» **INSTRUCTIONS TO FOLLOW**:
Repeat exactly, and only, the lines from the one that contains "Build this scene" to the one that contains "S.camera = cam", both ends included. Omit every picture.

════════════════

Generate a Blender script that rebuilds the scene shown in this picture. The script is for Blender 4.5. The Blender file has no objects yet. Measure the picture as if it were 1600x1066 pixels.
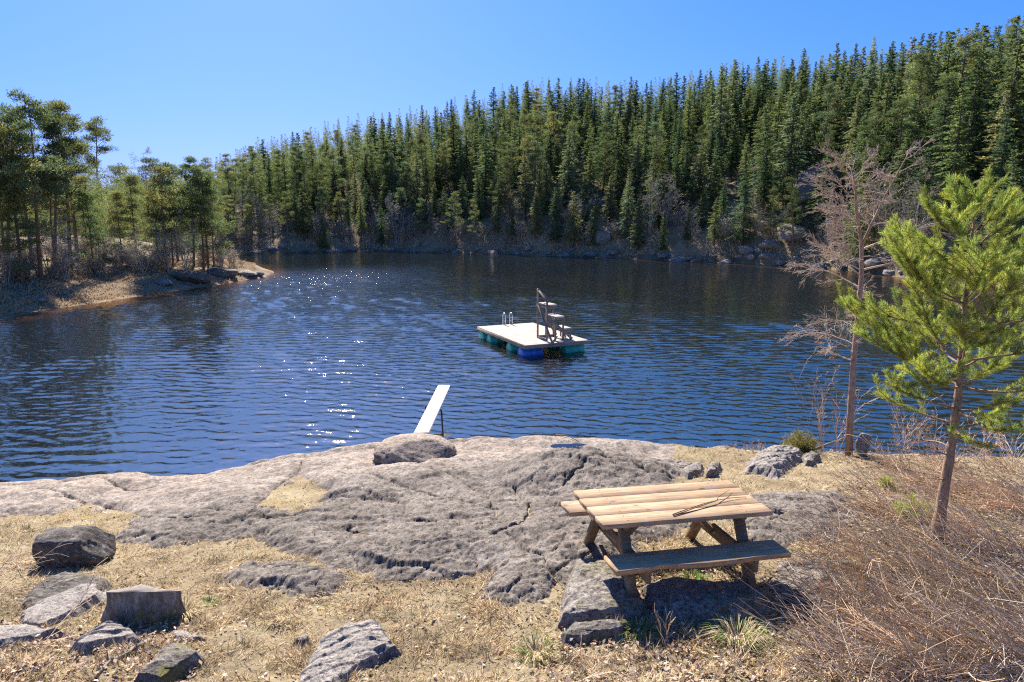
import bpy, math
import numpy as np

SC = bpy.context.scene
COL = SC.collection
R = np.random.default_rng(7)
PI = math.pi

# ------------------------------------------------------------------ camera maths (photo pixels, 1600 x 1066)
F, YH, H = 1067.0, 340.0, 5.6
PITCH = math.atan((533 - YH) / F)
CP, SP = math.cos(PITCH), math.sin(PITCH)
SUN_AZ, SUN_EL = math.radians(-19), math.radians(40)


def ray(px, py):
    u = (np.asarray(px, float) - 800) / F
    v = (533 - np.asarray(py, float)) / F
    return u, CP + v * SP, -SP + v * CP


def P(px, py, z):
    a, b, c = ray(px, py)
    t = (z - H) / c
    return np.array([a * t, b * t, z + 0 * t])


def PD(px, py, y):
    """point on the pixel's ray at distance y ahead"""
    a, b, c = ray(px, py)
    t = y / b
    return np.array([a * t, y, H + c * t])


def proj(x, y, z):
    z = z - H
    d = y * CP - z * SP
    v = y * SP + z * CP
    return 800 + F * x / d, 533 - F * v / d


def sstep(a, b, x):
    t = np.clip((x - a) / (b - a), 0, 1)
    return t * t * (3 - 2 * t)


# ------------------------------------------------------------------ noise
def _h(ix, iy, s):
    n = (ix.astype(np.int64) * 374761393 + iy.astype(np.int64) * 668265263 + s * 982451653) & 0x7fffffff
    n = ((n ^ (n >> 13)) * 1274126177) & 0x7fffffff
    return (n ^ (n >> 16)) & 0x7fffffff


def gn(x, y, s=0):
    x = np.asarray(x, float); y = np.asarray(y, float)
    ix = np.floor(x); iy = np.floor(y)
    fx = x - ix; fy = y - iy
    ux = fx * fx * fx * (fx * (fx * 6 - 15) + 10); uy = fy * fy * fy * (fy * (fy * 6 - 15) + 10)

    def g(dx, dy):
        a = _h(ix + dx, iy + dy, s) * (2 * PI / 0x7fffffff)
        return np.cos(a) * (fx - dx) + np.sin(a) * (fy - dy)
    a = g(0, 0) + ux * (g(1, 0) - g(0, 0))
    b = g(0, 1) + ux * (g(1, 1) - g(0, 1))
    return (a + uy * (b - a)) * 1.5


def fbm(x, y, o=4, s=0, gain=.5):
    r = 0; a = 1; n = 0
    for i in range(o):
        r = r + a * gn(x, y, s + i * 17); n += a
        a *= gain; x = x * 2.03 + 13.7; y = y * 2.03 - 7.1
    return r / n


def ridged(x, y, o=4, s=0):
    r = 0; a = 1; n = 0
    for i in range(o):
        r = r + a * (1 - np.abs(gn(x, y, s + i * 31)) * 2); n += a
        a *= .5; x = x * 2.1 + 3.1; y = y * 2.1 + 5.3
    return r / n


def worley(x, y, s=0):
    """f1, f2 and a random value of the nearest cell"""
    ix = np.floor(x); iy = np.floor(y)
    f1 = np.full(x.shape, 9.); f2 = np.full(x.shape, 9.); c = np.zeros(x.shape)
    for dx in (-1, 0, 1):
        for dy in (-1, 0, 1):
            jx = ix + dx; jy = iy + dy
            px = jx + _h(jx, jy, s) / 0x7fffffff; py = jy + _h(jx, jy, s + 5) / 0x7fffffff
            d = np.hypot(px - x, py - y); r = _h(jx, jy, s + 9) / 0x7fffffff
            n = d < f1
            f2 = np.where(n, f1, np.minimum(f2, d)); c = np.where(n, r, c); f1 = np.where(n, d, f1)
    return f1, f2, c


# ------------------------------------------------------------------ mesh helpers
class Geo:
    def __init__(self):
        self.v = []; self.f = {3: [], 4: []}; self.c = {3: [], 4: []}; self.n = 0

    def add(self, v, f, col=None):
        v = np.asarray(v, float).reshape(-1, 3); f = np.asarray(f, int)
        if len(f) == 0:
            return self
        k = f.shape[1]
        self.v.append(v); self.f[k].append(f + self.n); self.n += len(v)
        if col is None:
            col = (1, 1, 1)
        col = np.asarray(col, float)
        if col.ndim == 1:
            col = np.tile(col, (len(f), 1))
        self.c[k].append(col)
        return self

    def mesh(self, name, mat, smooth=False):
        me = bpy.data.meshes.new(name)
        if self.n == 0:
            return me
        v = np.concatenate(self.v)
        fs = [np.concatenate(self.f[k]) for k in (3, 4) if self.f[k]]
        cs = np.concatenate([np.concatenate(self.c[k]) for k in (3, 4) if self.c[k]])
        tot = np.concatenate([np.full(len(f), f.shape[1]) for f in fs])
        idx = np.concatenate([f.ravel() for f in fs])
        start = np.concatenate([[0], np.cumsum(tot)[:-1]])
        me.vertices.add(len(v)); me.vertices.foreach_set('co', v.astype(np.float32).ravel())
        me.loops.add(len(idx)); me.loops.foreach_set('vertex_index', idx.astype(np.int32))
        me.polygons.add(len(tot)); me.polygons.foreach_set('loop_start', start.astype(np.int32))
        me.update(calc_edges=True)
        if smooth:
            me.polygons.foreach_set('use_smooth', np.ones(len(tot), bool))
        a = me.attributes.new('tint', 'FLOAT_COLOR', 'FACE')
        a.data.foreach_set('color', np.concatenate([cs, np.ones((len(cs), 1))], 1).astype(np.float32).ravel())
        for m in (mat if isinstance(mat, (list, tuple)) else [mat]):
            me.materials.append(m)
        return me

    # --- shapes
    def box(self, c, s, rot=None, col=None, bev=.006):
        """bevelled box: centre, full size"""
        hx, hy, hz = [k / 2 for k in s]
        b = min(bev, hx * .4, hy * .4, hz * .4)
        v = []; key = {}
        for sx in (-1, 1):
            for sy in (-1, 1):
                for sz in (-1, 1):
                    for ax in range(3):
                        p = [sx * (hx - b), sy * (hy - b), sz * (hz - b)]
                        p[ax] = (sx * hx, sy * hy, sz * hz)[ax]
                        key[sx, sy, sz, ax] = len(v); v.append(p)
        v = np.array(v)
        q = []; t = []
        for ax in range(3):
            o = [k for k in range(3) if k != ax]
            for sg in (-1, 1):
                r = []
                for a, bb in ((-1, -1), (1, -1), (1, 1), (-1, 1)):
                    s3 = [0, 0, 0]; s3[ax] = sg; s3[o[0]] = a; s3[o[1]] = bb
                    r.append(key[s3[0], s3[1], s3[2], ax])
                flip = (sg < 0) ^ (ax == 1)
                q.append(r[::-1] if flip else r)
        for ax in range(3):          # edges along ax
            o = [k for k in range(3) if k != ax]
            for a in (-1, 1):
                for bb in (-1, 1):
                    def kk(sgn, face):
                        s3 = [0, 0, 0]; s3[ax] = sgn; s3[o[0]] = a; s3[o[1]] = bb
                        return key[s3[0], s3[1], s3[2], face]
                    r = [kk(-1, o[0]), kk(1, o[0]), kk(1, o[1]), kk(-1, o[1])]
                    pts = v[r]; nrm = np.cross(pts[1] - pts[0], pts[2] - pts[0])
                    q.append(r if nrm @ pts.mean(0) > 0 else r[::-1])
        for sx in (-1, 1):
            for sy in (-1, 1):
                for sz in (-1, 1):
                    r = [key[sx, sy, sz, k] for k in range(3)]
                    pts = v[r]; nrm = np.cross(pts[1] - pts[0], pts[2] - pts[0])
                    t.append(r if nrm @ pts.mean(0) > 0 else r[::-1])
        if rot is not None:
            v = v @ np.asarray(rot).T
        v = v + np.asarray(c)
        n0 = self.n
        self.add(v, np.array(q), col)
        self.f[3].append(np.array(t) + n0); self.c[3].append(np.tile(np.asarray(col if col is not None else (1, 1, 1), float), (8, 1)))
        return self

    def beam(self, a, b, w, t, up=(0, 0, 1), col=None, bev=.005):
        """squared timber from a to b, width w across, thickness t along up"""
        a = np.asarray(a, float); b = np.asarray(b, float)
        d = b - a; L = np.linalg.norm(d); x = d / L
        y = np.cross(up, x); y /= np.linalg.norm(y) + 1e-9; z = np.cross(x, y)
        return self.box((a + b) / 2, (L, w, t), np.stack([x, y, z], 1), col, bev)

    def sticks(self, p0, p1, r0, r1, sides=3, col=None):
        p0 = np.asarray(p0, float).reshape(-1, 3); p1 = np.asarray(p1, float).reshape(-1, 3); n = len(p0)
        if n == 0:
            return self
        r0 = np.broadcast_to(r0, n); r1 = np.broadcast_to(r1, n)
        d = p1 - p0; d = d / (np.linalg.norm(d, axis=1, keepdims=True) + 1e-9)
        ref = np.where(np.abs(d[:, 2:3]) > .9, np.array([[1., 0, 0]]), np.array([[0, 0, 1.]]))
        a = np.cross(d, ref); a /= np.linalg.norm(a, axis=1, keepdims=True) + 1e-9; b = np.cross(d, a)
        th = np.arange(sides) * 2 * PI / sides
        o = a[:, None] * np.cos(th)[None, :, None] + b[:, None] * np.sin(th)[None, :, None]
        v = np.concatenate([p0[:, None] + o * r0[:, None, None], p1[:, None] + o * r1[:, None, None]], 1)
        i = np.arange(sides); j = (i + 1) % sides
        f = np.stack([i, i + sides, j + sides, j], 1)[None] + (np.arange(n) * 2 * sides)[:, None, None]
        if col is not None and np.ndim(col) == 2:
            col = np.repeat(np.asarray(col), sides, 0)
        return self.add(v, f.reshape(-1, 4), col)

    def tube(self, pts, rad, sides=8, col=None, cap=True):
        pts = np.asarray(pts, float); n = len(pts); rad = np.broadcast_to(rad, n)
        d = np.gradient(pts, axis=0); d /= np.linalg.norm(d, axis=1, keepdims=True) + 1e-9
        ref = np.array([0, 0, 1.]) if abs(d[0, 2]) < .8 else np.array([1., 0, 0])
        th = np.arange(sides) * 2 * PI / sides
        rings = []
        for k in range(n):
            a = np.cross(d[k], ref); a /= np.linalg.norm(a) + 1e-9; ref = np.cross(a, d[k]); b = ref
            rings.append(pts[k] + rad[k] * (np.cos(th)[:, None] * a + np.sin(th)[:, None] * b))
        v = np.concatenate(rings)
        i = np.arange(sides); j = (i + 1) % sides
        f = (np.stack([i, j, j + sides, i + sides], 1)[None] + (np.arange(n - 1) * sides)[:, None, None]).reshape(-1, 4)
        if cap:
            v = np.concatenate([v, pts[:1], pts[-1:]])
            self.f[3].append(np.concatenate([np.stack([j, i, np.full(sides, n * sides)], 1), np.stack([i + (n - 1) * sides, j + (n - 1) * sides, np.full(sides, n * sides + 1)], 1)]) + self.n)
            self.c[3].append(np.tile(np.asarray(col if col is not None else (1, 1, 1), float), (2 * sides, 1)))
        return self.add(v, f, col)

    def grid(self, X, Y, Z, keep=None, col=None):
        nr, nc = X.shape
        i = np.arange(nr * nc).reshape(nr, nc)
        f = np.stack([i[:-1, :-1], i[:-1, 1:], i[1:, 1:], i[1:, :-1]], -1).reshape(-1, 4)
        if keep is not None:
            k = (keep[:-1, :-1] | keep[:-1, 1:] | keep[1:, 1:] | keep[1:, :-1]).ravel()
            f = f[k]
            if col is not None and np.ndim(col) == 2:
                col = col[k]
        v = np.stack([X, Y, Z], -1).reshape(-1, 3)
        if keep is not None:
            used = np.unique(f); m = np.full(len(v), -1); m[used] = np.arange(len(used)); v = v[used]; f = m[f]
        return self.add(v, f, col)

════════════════

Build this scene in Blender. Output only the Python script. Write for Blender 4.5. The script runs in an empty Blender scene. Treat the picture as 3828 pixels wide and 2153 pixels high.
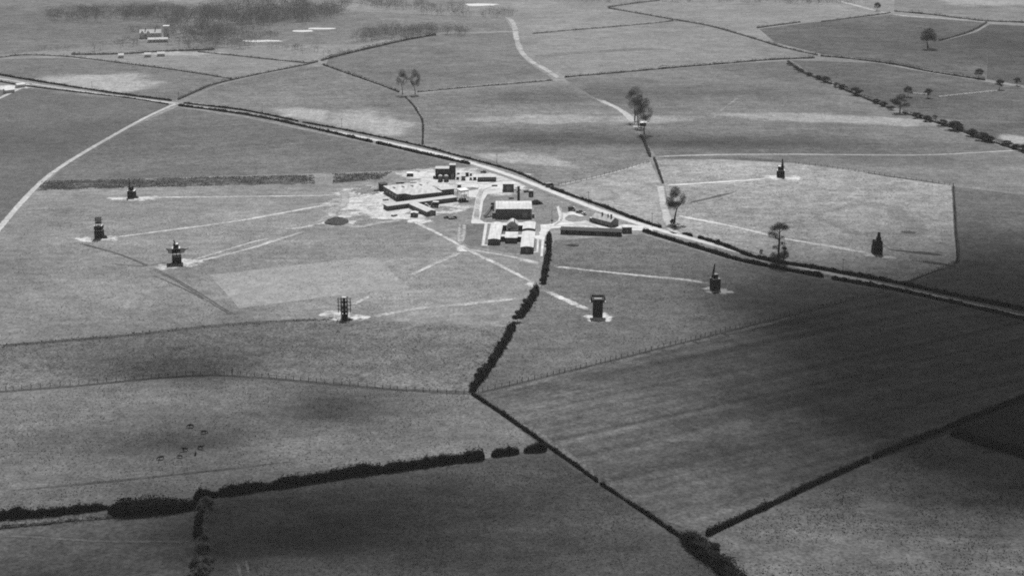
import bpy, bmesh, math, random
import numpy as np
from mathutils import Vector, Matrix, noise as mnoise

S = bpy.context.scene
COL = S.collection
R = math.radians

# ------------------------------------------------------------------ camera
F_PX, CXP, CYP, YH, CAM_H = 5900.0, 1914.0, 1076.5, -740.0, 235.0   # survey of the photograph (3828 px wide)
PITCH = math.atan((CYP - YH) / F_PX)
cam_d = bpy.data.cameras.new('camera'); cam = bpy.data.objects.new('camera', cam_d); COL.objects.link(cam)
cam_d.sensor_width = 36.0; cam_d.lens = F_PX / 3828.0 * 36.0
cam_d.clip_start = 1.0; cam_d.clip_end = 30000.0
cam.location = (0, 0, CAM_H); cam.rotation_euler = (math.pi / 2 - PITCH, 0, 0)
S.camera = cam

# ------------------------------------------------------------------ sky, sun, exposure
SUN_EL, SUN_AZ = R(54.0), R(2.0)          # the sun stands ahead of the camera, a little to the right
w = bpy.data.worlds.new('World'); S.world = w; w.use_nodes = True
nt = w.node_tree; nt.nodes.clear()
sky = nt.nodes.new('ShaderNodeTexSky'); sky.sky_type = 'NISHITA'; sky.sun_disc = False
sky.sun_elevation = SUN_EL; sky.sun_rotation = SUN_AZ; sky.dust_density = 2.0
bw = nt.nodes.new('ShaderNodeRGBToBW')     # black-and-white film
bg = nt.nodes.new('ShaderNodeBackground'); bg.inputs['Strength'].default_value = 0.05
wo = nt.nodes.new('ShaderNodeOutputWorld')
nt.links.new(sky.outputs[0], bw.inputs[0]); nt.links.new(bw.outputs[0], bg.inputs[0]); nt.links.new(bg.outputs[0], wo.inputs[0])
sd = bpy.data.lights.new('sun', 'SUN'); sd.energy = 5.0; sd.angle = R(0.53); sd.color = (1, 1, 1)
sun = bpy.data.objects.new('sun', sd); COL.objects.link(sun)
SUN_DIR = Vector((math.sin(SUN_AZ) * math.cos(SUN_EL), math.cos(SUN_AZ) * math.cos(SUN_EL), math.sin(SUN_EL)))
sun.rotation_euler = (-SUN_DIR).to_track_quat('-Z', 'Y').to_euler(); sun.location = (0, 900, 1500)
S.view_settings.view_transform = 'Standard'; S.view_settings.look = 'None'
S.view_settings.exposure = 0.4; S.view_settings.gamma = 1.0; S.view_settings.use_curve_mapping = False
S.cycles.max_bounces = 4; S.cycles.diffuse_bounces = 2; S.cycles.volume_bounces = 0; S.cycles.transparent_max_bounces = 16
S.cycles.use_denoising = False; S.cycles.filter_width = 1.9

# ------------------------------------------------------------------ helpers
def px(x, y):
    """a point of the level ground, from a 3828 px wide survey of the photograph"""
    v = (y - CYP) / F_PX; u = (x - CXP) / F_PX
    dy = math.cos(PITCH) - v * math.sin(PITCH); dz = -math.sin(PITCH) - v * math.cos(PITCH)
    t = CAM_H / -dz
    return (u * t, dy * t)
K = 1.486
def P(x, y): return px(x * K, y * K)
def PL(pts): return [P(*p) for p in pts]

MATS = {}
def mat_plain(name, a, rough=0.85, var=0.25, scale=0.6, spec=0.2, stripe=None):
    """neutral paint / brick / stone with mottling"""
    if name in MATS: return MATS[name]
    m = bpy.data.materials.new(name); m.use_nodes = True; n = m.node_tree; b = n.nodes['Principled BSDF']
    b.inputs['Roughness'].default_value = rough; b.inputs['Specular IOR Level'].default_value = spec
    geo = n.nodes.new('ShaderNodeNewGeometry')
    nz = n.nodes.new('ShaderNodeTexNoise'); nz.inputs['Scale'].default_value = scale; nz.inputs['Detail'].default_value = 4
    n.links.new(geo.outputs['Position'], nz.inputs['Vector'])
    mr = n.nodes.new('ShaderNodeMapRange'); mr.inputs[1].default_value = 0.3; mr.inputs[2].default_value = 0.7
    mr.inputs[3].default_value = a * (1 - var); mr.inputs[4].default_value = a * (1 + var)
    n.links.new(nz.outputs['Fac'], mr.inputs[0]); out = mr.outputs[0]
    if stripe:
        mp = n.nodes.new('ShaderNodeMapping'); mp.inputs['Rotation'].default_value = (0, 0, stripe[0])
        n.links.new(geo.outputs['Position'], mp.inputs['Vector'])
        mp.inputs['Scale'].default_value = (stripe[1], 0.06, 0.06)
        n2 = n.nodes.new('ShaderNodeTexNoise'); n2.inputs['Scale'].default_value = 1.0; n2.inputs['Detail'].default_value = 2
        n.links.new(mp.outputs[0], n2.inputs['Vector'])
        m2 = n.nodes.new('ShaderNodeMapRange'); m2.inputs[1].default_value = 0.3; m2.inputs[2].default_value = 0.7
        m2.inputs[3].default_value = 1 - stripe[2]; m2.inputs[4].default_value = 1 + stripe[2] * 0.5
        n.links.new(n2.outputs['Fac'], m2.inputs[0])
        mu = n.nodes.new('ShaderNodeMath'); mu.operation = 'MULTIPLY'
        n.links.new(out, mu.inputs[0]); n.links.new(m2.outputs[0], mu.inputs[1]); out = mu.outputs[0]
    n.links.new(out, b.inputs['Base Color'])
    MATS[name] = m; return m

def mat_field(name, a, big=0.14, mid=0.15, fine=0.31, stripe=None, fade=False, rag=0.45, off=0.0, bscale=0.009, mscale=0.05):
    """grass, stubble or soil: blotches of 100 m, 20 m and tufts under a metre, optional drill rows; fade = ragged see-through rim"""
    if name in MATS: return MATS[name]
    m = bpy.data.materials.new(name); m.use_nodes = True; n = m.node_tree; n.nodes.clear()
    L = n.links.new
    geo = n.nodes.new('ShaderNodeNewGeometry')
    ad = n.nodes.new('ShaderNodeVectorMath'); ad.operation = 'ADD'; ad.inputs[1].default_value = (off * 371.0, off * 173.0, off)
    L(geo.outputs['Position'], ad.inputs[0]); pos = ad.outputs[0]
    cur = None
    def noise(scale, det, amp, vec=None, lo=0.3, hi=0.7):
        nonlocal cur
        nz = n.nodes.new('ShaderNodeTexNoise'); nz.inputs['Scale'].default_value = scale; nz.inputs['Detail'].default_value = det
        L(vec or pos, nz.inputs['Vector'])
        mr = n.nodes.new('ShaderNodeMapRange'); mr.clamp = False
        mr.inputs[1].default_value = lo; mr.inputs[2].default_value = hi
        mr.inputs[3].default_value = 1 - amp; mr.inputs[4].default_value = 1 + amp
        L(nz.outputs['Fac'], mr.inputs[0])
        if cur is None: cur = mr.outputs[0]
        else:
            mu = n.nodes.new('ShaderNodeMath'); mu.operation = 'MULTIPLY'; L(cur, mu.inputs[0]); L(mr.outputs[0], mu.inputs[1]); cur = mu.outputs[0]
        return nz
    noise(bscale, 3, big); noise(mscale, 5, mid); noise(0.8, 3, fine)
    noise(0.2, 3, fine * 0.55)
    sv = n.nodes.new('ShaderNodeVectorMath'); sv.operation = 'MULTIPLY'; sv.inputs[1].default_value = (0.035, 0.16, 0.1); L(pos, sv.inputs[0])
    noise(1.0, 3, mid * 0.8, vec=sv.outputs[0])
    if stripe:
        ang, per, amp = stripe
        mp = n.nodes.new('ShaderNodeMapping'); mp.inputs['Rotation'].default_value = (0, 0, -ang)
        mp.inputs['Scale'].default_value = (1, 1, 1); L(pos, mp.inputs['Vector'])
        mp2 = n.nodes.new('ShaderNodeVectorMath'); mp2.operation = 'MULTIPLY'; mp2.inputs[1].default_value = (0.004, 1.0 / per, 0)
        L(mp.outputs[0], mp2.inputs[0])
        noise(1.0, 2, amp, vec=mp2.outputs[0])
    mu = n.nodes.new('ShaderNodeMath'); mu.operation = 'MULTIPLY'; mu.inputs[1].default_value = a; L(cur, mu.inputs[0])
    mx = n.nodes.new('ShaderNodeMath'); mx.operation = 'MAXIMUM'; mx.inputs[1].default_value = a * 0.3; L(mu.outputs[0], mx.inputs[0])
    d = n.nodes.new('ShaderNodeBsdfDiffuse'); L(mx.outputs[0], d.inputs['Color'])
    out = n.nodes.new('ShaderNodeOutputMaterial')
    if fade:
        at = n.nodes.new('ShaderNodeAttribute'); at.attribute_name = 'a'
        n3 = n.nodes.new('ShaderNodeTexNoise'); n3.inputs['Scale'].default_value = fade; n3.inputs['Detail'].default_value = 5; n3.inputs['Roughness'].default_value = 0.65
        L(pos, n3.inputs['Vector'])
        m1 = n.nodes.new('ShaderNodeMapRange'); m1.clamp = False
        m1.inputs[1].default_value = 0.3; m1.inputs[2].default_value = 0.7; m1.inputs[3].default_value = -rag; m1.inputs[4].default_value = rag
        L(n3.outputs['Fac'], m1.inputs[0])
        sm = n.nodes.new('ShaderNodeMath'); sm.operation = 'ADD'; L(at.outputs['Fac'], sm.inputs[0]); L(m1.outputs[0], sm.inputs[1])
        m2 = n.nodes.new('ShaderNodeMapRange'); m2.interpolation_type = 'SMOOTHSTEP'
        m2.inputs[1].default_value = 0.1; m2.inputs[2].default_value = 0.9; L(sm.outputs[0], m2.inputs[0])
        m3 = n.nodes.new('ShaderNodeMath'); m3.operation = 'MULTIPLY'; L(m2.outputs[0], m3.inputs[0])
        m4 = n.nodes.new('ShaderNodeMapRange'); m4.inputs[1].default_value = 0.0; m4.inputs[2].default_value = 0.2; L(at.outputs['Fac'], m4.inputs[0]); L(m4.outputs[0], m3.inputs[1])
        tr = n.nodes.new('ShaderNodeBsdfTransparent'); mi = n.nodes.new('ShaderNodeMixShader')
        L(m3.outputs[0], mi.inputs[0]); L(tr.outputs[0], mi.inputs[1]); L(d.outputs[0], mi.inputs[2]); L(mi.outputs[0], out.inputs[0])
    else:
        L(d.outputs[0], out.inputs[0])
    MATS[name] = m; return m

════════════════

» **WRITTEN RESPONSE**:
Build this scene in Blender. Output only the Python script. Write for Blender 4.5. The script runs in an empty Blender scene. Treat the picture as 3828 pixels wide and 2153 pixels high.
import bpy, bmesh, math, random
import numpy as np
from mathutils import Vector, Matrix, noise as mnoise

S = bpy.context.scene
COL = S.collection
R = math.radians

# ------------------------------------------------------------------ camera
F_PX, CXP, CYP, YH, CAM_H = 5900.0, 1914.0, 1076.5, -740.0, 235.0   # survey of the photograph (3828 px wide)
PITCH = math.atan((CYP - YH) / F_PX)
cam_d = bpy.data.cameras.new('camera'); cam = bpy.data.objects.new('camera', cam_d); COL.objects.link(cam)
cam_d.sensor_width = 36.0; cam_d.lens = F_PX / 3828.0 * 36.0
cam_d.clip_start = 1.0; cam_d.clip_end = 30000.0
cam.location = (0, 0, CAM_H); cam.rotation_euler = (math.pi / 2 - PITCH, 0, 0)
S.camera = cam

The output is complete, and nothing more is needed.